> **THE EXERCISE**: Exactly reproduce the lines beginning with the line that includes "nscale=4, rough=0.9, spec=0.1)" and ending with the last line of the data.

[START DATA FOR THE TASK]

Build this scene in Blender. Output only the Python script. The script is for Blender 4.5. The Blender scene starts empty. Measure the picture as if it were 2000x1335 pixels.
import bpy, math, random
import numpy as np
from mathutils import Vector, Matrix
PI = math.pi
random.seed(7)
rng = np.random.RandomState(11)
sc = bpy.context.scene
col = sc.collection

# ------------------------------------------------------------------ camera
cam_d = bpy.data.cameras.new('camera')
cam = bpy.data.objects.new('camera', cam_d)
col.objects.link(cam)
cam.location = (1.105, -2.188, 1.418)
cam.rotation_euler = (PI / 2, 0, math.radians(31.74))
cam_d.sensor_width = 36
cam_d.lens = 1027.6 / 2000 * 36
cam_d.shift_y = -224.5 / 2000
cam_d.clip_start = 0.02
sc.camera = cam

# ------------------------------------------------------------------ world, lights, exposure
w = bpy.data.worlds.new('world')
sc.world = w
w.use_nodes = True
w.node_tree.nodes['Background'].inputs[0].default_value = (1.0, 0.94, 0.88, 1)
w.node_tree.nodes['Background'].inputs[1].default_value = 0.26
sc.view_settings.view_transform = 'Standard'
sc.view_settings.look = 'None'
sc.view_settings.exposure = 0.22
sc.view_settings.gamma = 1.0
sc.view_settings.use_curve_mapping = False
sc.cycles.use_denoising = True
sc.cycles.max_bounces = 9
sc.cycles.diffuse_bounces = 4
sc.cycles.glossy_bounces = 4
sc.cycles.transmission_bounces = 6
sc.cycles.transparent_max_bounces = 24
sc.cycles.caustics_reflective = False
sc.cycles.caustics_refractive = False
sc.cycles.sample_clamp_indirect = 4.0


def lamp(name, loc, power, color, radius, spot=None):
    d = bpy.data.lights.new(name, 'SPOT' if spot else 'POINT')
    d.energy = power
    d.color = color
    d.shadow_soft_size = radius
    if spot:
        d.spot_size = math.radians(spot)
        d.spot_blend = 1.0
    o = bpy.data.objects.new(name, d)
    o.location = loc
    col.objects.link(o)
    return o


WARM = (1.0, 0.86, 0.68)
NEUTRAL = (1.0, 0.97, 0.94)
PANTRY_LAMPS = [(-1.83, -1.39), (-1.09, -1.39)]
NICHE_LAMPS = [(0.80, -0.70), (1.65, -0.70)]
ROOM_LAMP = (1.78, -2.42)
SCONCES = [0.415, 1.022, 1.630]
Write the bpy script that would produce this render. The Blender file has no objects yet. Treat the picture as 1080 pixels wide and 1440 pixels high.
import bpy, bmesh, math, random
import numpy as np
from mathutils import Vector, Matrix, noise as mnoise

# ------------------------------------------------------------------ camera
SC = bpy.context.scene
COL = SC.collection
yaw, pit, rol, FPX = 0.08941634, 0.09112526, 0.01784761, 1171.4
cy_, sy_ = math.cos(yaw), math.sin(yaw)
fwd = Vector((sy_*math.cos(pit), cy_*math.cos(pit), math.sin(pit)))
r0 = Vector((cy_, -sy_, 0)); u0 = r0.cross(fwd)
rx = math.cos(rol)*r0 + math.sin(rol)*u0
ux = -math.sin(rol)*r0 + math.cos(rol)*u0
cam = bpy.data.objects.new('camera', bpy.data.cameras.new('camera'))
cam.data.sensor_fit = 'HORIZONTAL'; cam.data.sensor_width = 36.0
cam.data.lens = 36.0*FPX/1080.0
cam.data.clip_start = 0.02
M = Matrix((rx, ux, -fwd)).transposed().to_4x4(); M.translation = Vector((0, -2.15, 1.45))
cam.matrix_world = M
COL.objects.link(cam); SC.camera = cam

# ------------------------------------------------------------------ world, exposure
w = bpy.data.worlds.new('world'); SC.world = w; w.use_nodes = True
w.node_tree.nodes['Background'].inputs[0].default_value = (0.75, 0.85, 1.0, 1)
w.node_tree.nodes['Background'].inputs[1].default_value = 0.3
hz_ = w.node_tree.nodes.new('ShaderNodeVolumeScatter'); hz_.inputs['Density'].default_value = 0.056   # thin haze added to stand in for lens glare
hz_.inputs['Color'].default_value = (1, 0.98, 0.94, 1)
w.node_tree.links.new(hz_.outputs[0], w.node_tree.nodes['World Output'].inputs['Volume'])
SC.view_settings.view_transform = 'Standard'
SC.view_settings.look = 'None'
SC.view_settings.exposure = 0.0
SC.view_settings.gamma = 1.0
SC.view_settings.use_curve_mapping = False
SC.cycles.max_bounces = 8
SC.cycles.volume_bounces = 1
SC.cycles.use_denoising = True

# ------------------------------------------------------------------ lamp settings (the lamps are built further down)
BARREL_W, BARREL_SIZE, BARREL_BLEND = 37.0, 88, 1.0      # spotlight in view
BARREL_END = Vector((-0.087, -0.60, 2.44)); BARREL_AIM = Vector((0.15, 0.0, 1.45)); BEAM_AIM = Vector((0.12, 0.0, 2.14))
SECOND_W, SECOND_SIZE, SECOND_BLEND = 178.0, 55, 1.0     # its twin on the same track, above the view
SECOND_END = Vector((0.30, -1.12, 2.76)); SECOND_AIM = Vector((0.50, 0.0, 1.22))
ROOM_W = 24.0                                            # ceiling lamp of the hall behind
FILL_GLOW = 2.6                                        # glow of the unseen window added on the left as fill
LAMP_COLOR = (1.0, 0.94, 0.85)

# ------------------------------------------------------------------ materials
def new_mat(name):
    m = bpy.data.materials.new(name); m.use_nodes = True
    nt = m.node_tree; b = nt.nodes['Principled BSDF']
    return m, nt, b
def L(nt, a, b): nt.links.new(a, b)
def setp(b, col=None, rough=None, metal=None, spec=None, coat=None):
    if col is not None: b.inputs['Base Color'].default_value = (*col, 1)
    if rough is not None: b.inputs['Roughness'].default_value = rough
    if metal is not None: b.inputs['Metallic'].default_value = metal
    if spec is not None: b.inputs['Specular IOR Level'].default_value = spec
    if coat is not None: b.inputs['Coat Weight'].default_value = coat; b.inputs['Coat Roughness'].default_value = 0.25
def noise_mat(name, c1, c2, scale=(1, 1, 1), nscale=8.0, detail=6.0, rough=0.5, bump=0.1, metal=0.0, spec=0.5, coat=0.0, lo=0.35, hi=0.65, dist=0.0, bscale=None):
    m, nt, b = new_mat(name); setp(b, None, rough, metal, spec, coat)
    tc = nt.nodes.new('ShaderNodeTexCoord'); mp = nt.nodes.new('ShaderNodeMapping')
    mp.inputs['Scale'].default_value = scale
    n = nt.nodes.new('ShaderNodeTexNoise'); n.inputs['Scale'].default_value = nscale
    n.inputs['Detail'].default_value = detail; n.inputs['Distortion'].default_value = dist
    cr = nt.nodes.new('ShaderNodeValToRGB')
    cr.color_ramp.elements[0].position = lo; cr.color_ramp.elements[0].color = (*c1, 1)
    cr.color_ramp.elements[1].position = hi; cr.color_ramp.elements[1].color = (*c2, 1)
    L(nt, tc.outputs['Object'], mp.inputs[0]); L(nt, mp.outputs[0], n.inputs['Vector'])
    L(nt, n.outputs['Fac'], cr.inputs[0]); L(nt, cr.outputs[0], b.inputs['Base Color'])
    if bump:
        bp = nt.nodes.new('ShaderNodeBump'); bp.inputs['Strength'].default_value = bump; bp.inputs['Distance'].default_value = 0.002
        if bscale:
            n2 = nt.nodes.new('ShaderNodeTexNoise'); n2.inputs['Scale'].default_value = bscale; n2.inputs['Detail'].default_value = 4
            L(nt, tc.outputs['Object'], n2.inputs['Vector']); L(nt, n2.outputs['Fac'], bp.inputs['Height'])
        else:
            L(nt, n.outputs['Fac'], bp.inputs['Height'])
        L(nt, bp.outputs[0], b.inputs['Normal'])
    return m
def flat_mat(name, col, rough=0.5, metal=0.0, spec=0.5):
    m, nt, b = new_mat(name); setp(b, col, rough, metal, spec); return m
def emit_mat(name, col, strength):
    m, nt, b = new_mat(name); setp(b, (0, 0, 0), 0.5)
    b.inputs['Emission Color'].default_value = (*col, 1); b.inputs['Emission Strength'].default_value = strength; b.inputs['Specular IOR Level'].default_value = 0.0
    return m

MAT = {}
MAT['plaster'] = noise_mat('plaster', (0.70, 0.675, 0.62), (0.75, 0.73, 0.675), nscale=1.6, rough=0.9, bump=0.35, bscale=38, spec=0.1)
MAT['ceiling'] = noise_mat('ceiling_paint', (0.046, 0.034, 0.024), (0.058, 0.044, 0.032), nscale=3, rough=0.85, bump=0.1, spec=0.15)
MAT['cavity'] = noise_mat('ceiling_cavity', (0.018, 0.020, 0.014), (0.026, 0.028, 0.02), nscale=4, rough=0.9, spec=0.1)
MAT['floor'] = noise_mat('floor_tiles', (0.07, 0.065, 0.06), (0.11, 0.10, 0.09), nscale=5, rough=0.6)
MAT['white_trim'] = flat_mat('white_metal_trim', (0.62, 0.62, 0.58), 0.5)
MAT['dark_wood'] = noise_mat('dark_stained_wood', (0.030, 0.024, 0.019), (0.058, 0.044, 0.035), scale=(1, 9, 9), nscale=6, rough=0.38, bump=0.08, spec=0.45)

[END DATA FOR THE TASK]

> **CORRECT RESPONSE**:
MAT['cavity'] = noise_mat('ceiling_cavity', (0.018, 0.020, 0.014), (0.026, 0.028, 0.02), nscale=4, rough=0.9, spec=0.1)
MAT['floor'] = noise_mat('floor_tiles', (0.07, 0.065, 0.06), (0.11, 0.10, 0.09), nscale=5, rough=0.6)
MAT['white_trim'] = flat_mat('white_metal_trim', (0.62, 0.62, 0.58), 0.5)
MAT['dark_wood'] = noise_mat('dark_stained_wood', (0.030, 0.024, 0.019), (0.058, 0.044, 0.035), scale=(1, 9, 9), nscale=6, rough=0.38, bump=0.08, spec=0.45)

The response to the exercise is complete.